Creating a Voting Ensemble
Voting aggregates predictions by majority voting (classification) or averaging (regression).
# Create a Voting ensemble using top 3 models voting_model = blend_models(best_models) |
In the above, blend_models() automatically combines the predictions of the selected models into a single ensemble.
Evaluate Model
You can evaluate ensemble models using the evaluate_model() function. It provides various visualizations like ROC-AUC, precision-recall, and confusion matrix. Here, lets evaluate stacked model and view the confusion matrix.

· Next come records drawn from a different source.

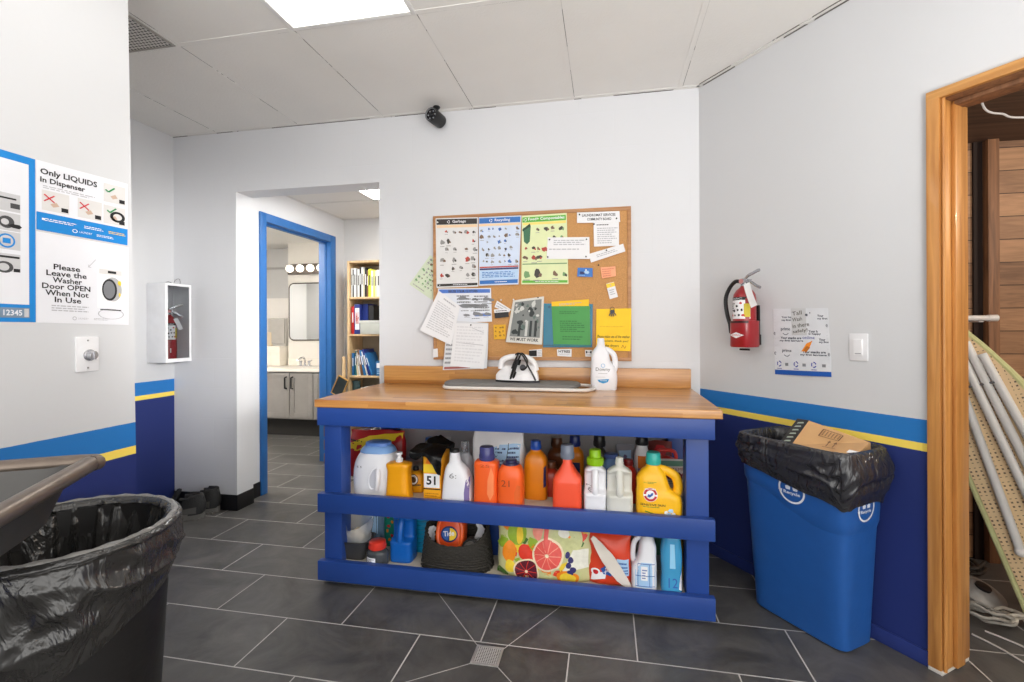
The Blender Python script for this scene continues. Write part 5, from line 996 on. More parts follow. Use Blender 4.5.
# ================================================================== LEFT END WALL: POSTERS, TIMER
def wp(name, label, q, off, mats, deco, cat='poster', group=None): return sheet(name, label, cat, 'panel', q, off, mats, deco, group, px=False)
PB = mat('poster_cyan', (20, 130, 206), .4); PW = mat('poster_gloss_white', (226, 227, 232), .4, var=.02)
# poster A (big, runs out of the picture): along-wall x = world Y
MG = mat('machine_grey', (196, 196, 198), .5); MK = mat('machine_dark', (70, 70, 72), .5)
SA = frame_pt('panel', 35.2, 240)[0]
def fu(u): return (frame_pt('panel', u, 240)[0]-.52)/(SA-.52)
def pa(D):
    D.rect(.03, .105, fu(28.6), .955, 1)
    for z, k in ((.70, 0), (.585, 1), (.475, 2), (.345, 3)):
        D.rect(fu(-8), z-.05, fu(20), z+.055, 2, .0006); c_ = fu(6); rx_ = fu(14)-fu(6)
        if k == 0: D.rect(fu(10), z-.03, fu(19.5), z, 3, .001); D.rect(fu(-6), z+.02, fu(16), z+.03, 4, .001)
        if k == 1: D.disc(c_, z, rx_, .036, 3, .001); D.disc(c_-rx_*.2, z, rx_*.5, .018, 2, .0014); D.blob(fu(15), z-.02, .02, 4, 3, .0016, 1.5)
        if k == 2: D.disc(c_, z, rx_*1.1, .042, 0, .001); D.disc(c_, z, rx_*.85, .032, 2, .0013); D.rect(c_-rx_*.5, z-.015, c_+rx_*.5, z+.015, 0, .0016)
        if k == 3: D.rect(fu(-6), z+.03, fu(19), z+.042, 4, .001); D.disc(fu(4), z-.025, rx_*1.1, .034, 3, .001); D.disc(fu(3), z-.025, rx_*.7, .022, 2, .0013); D.rect(fu(13), z-.05, fu(19.5), z-.03, 4, .001)
    D.lines(.5, .775, .8, .80, 1, 5, 3); D.lines(.4, .24, .82, .256, 1, 5, 4); D.lines(.5, .20, .66, .212, 1, 5, 4); D.rect(.4, .025, fu(29), .085, 6, .0006); D.text('12345', fu(2.5), .038, fu(21.5), .072, 1, .001, .02); D.rect(fu(23.5), .03, fu(28), .08, 2, .001); D.lines(.5, .095, .9, .105, 1, 1, 5)
wp('instruction_poster', 'blue-bordered washer instruction poster running out past the picture edge', [(.52, 1.711), (SA, 1.711), (SA, 1.227), (.52, 1.227)], .001, [PB, PW, MG, MK, INK, SOFT, mat('code_box', (120, 140, 160), .5)], pa)
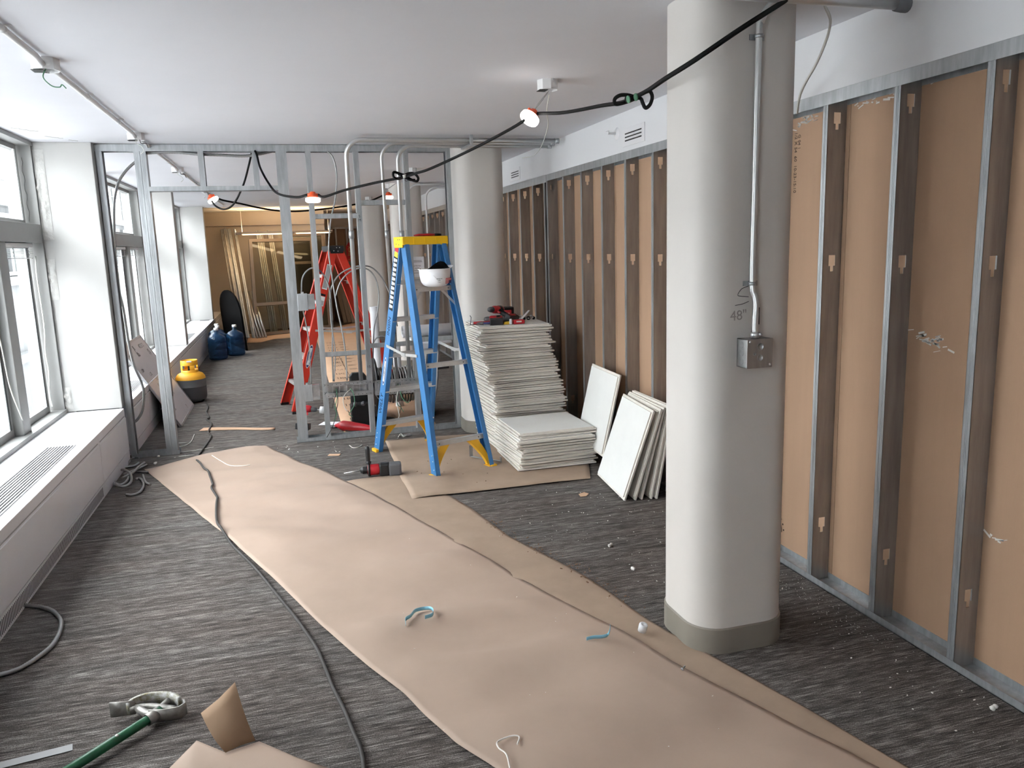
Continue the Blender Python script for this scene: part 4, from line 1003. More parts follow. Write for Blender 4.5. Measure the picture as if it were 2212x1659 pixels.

# Evaluate each model evaluate_model(stacked_model) |
Best Practices for Ensemble Modeling
For the best shot at high quality results, keep the following best practices in mind when creating your ensemble models.
- Ensure Model Diversity: Use different model types and vary hyperparameters to increase diversity
- Limit Model Complexity: Avoid overly complex models to prevent overfitting and use regularization techniques
- Monitor Ensemble Size: Avoid unnecessary models and ensure that adding more models improves performance
- Handle Class Imbalance: Address class imbalance using techniques like oversampling or weighted loss functions
- Ensemble Model Fusion: Combine different ensemble methods (e.g., stacking and bagging) for better results
Conclusion
Ensemble models improve machine learning performance by combining multiple models, and PyCaret simplifies this process with easy-to-use functions. You can create bagging, boosting, stacking, and voting ensembles effortlessly with the library, which also supports hyperparameter tuning for better results. Evaluate your models to choose the best one, and then save your ensemble models for future use or deployment. When following best practices, ensemble learning combined with PyCaret can help you build powerful models quickly and efficiently.